Parler des « droits » des arbres, comme certains le font, revient à comparer les arbres et les animaux nonhumains et cela ne peut que causer du tort aux animaux. En effet, on entend fréquemment les environnementalistes parler de notre responsabilité quant à la gestion de nos ressources naturelles et inclure, ce faisant, les animaux nonhumains dans cette catégorie des « ressources » à gérer. Les arbres et les autres plantes sont des ressources que nous pouvons utiliser. Nous avons l’obligation d’utiliser ces ressources sagement, mais il s’agit là d’une obligation que nous ne devons qu’à d’autres personnes, qu’elles soient humaines ou nonhumaines.
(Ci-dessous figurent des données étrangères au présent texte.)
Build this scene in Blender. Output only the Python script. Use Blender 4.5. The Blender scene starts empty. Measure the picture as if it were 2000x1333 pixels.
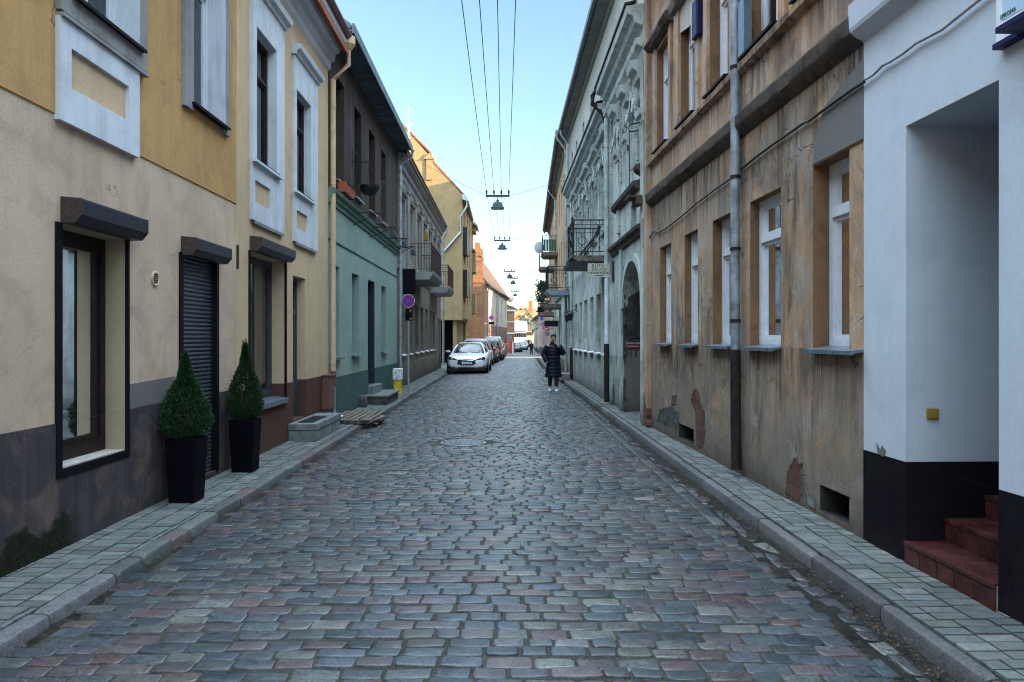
import bpy, bmesh, math, random
from mathutils import Vector, Matrix, noise as mnoise
random.seed(11)
SC = bpy.context.scene
COL = SC.collection
FP, CX, CY, CH = 1400.0, 985.0, 660.0, 1.70      # focal length in photo pixels, vanishing point, camera height
def V(*a): return Vector(a)
def at_depth(x, y, Y): return V((x-CX)*Y/FP, Y, CH+(CY-y)*Y/FP)
def ground_depth(y, z=0.0): return (CH-z)*FP/(y-CY)
def smooth(t): t = max(0.0, min(1.0, t)); return t*t*(3-2*t)
def zg(Y):                                        # height of the street along its length
    if Y < 50: return 0.0
    if Y < 105: return -0.6*smooth((Y-50)/55)
    return -0.6 + 0.9*smooth((Y-105)/60)
def xo(Y):                                        # the street bends gently to the right
    if Y < 30: return 0.0
    if Y < 70: return 0.0007*(Y-30)**2
    return 1.12 + 0.056*(Y-70)

class Frame:                                      # a facade plane: u along it, d outwards, z up
    def __init__(s, a, b, out):
        s.o = V(a[0], a[1], 0); dv = V(b[0]-a[0], b[1]-a[1], 0); s.len = dv.length
        s.u = dv.normalized(); s.n = V(s.u.y, -s.u.x, 0)
        if s.n.dot(V(*out, 0)) < 0: s.n = -s.n
    def p(s, u, d, z): return s.o + s.u*u + s.n*d + V(0, 0, z)
    def at(s, x, y, d=0.0):
        r = V((x-CX)/FP, 1, (CY-y)/FP); c = V(0, 0, CH)
        t = (s.o + s.n*d - c).dot(s.n)/r.dot(s.n); q = c + r*t
        return (q-s.o).dot(s.u), q.z
    def U(s, x, d=0.0): return s.at(x, CY, d)[0]

class MB:
    def __init__(s): s.v = []; s.f = []; s.m = []; s.mi = 0; s.c = None
    def add(s, vs, fs):
        b = len(s.v); s.v.extend([tuple(p) for p in vs])
        for f in fs: s.f.append(tuple(b+i for i in f)); s.m.append(s.mi)
        return s
    def hexa(s, p): return s.add(p, [(0,3,2,1),(4,5,6,7),(0,1,5,4),(1,2,6,5),(2,3,7,6),(3,0,4,7)])
    def box(s, x0, x1, y0, y1, z0, z1):
        return s.hexa([(x0,y0,z0),(x1,y0,z0),(x1,y1,z0),(x0,y1,z0),(x0,y0,z1),(x1,y0,z1),(x1,y1,z1),(x0,y1,z1)])
    def fbox(s, F, u0, u1, d0, d1, z0, z1):
        P = F.p
        return s.hexa([P(u0,d0,z0),P(u1,d0,z0),P(u1,d1,z0),P(u0,d1,z0),P(u0,d0,z1),P(u1,d0,z1),P(u1,d1,z1),P(u0,d1,z1)])
    def poly(s, pts): return s.add(pts, [tuple(range(len(pts)))])
    def prism(s, pts, off):
        n = len(pts); off = Vector(off); q = [Vector(p) for p in pts]
        s.add(q + [p+off for p in q], [tuple(range(n))[::-1], tuple(range(n, 2*n))] + [(i,(i+1)%n,n+(i+1)%n,n+i) for i in range(n)])
        return s
    def fprof(s, F, u0, u1, prof): return s.prism([F.p(u0, d, z) for d, z in prof], F.u*(u1-u0))
    def fpoly(s, F, pts, d0, d1): return s.prism([F.p(u, d0, z) for u, z in pts], F.n*(d1-d0))
    def tube(s, path, r, n=8, r2=None):
        path = [Vector(p) for p in path]; k = len(path); rings = []
        for i, p in enumerate(path):
            t = (path[min(i+1,k-1)] - path[max(i-1,0)]).normalized()
            a = t.cross(V(0,0,1)) if abs(t.z) < .95 else t.cross(V(0,1,0))
            a.normalize(); b = t.cross(a)
            rr = r if not isinstance(r, (list, tuple)) else r[i]
            rings.append([p + a*(rr*math.cos(2*math.pi*j/n)) + b*((r2 or rr)*math.sin(2*math.pi*j/n)) for j in range(n)])
        return s.loft(rings)
    def loft(s, rings, cap=True, close=True):
        n = len(rings[0]); k = len(rings); fs = []
        for i in range(k-1):
            for j in range(n if close else n-1):
                fs.append((i*n+j, i*n+(j+1)%n, (i+1)*n+(j+1)%n, (i+1)*n+j))
        if cap: fs += [tuple(range(n))[::-1], tuple((k-1)*n+j for j in range(n))]
        return s.add([p for r in rings for p in r], fs)
    def lathe(s, c, prof, n=16, axis='z', ring=False):
        if ring: prof = list(prof)+[prof[0]]
        c = Vector(c); rings = []
        for r, h in prof:
            ring = []
            for j in range(n):
                a = 2*math.pi*j/n; ca, sa = r*math.cos(a), r*math.sin(a)
                ring.append(c + (V(ca, sa, h) if axis == 'z' else V(ca, h, sa) if axis == 'y' else V(h, ca, sa)))
            rings.append(ring)
        return s.loft(rings, cap=not ring)
    def build(s, name, mat, parent=None, shade=None, bevel=0, local=False, kind=None):
        me = bpy.data.meshes.new(name)
        off = V(0,0,0)
        if parent is not None and not local:
            q = parent
            while q is not None: off += q.location; q = q.parent
        vs = s.v if off.length == 0 else [(x-off.x, y-off.y, z-off.z) for x, y, z in s.v]
        me.from_pydata(vs, [], s.f)
        for m in (mat if isinstance(mat, (list, tuple)) else [mat]): me.materials.append(m)
        if s.m and max(s.m): me.polygons.foreach_set('material_index', s.m)
        if s.c:
            at = me.color_attributes.new('tint', 'FLOAT_COLOR', 'POINT')
            at.data.foreach_set('color', [k for c in s.c for k in (c[0], c[1], c[2], 1.0)])
        if len(s.f) < 60000:
            bm = bmesh.new(); bm.from_mesh(me); bmesh.ops.recalc_face_normals(bm, faces=bm.faces); bm.to_mesh(me); bm.free()
        if shade is not None:
            me.polygons.foreach_set('use_smooth', [True]*len(me.polygons))
            me.set_sharp_from_angle(angle=math.radians(shade))
        me.update()
        o = bpy.data.objects.new(name, me); COL.objects.link(o)
        if parent is not None: o.parent = parent
        if bevel:
            b = o.modifiers.new('Bevel', 'BEVEL'); b.width = bevel; b.segments = 2; b.limit_method = 'ANGLE'; b.angle_limit = math.radians(40)
        if kind: o['kind'] = kind
        return o

def tag(o, label, cat, group=None):
    o['label'] = label; o['category'] = cat
    if group: o['group'] = group
    return o
def thing(name, label, cat, loc=(0,0,0), group=None):
    o = bpy.data.objects.new(name, None); COL.objects.link(o); o.location = loc; o.empty_display_size = .2
    return tag(o, label, cat, group)
def copy_thing(o, parent=None):
    kids = [c for c in bpy.data.objects if c.parent == o]
    c = o.copy(); COL.objects.link(c); c.parent = parent
    for k in kids: copy_thing(k, c)
    return c
def text(name, body, mat, parent, loc, xdir, ydir, size, depth=.004, sx=1.0, spacing=1.0):
    cu = bpy.data.curves.new(name, 'FONT'); cu.body = body; cu.size = size; cu.extrude = depth; cu.align_x = 'CENTER'; cu.align_y = 'CENTER'
    cu.space_line = .9; cu.space_character = spacing; cu.materials.append(mat)
    o = bpy.data.objects.new(name, cu); COL.objects.link(o)
    x = Vector(xdir).normalized(); y = Vector(ydir).normalized(); z = x.cross(y)
    m = Matrix((x, y, z)).transposed().to_4x4()
    me = bpy.data.meshes.new_from_object(o.evaluated_get(bpy.context.evaluated_depsgraph_get())); bpy.data.objects.remove(o)
    me.materials.clear(); me.materials.append(mat); o = bpy.data.objects.new(name, me); COL.objects.link(o)
    off = V(0,0,0); q = parent
    while q is not None: off += q.location; q = q.parent
    o.matrix_basis = Matrix.Translation(Vector(loc)-off) @ m @ Matrix.Diagonal((sx,1,1,1))
    if parent is not None: o.parent = parent
    return o

# ---------------------------------------------------------------- materials
class G:
    def __init__(s, name):
        s.mat = bpy.data.materials.new(name); s.mat.use_nodes = True; s.nt = s.mat.node_tree; s.n = s.nt.nodes; s.n.clear()
        s.out = s.n.new('ShaderNodeOutputMaterial'); s._pos = None
    def lk(s, a, b): s.nt.links.new(a, b)
    def setin(s, node, key, v):
        if v is None: return
        if isinstance(v, bpy.types.NodeSocket): s.lk(v, node.inputs[key])
        else:
            i = node.inputs[key]
            if i.type == 'RGBA' and not isinstance(v, (int, float)) and len(v) == 3: v = (*v, 1)
            i.default_value = v
    def node(s, t, props=None, **kw):
        n = s.n.new(t)
        for k, v in (props or {}).items(): setattr(n, k, v)
        for k, v in kw.items(): s.setin(n, k.replace('_', ' '), v)
        return n
    def pos(s):
        if s._pos is None: s._pos = s.n.new('ShaderNodeNewGeometry').outputs['Position']
        return s._pos
    def obj(s): return s.n.new('ShaderNodeTexCoord').outputs['Object']
    def scale(s, v, sc, loc=(0,0,0)): return s.node('ShaderNodeMapping', Vector=v, Scale=sc, Location=loc).outputs[0]
    def noise(s, v, scale, detail=4, rough=.55, dist=0):
        return s.node('ShaderNodeTexNoise', Vector=v, Scale=scale, Detail=detail, Roughness=rough, Distortion=dist).outputs['Fac']
    def ramp(s, fac, stops, interp='LINEAR'):
        n = s.n.new('ShaderNodeValToRGB'); s.lk(fac, n.inputs[0]); n.color_ramp.interpolation = interp
        e = n.color_ramp.elements
        while len(e) < len(stops): e.new(.5)
        for el, (p, c) in zip(e, stops):
            el.position = p; el.color = (c, c, c, 1) if isinstance(c, (int, float)) else (*c, 1)
        return n.outputs[0]
    def mix(s, fac, a, b, mode='MIX'):
        n = s.n.new('ShaderNodeMix'); n.data_type = 'RGBA'; n.blend_type = mode
        for i, v in ((0, fac), (6, a), (7, b)):
            if isinstance(v, bpy.types.NodeSocket): s.lk(v, n.inputs[i])
            else: n.inputs[i].default_value = v if i == 0 else ((*v, 1) if not isinstance(v, (int, float)) else (v, v, v, 1))
        return n.outputs[2]
    def math(s, op, a, b=None, c=None, clamp=False):
        n = s.n.new('ShaderNodeMath'); n.operation = op; n.use_clamp = clamp
        for i, v in enumerate((a, b, c)):
            if v is None: continue
            if isinstance(v, bpy.types.NodeSocket): s.lk(v, n.inputs[i])
            else: n.inputs[i].default_value = v
        return n.outputs[0]
    def z(s, v=None):
        n = s.n.new('ShaderNodeSeparateXYZ'); s.lk(v or s.pos(), n.inputs[0]); return n.outputs[2]
    def maprange(s, v, a, b, c=0., d=1.):
        n = s.n.new('ShaderNodeMapRange'); n.interpolation_type = 'SMOOTHSTEP'; s.lk(v, n.inputs[0])
        for i, q in zip((1,2,3,4), (a,b,c,d)): n.inputs[i].default_value = q
        return n.outputs[0]
    def bump(s, h, strength=.3, dist=.01, normal=None):
        n = s.node('ShaderNodeBump', Height=h, Strength=strength, Distance=dist)
        if normal is not None: s.lk(normal, n.inputs['Normal'])
        return n.outputs[0]
    def bsdf(s, color, rough=.7, metal=0., spec=.4, normal=None, **kw):
        n = s.n.new('ShaderNodeBsdfPrincipled')
        s.setin(n, 'Base Color', color); s.setin(n, 'Roughness', rough); s.setin(n, 'Metallic', metal); s.setin(n, 'Specular IOR Level', spec)
        if normal is not None: s.lk(normal, n.inputs['Normal'])
        for k, v in kw.items(): s.setin(n, k.replace('_', ' '), v)
        s.lk(n.outputs[0], s.out.inputs[0]); return s.mat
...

Finalement, quelques mots sur une variante de la question concernant les plantes: « et les insectes, eux, sont-ils sensibles? » À ce que je sache, personne ne le sait vraiment. Sans hésiter, je donne aux insectes le bénéfice du doute. Je ne tue pas les insectes qui peuvent se trouver dans ma maison et j’essaie de ne pas les écraser lorsque je marche. Dans le cas des insectes, la ligne est difficile à tracer mais cela ne signifie pas qu’aucune ligne ne puisse être tracée – et tracée clairement − dans la majorité des cas. Nous tuons et mangeons au moins 10 milliards d’animaux de la ferme chaque année, aux États-Unis seulement. Cela n’inclut pas les animaux marins que nous tuons et mangeons aussi. Peut-être pouvons-nous nous demander si les palourdes ou les moules sont sensibles, mais nous ne pouvons douter du fait que les vaches, les porcs, les poulets, les dindons, les poissons, etc. sont sensibles. Les nonhumains desquels nous obtenons notre lait et nos œufs sont, sans aucun doute, sensibles.

Le fait que nous ne sachions pas avec certitude si les insectes sont sensibles ne veut pas dire que nous avons quelque doute que ce soit à propos de ces autres animaux nonhumains; nous n’en avons aucun. Et prétendre que, parce que nous ne savons pas si les insectes sont sensibles ou non, nous ne pouvons évaluer la moralité : de l’acte de manger de la viande; de l’utilisation de produits provenant d’animaux que nous savons sensibles; ou de l’élevage de ces nonhumains domestiqués pour être utilisés comme nos « ressources » est, bien sûr, absurde.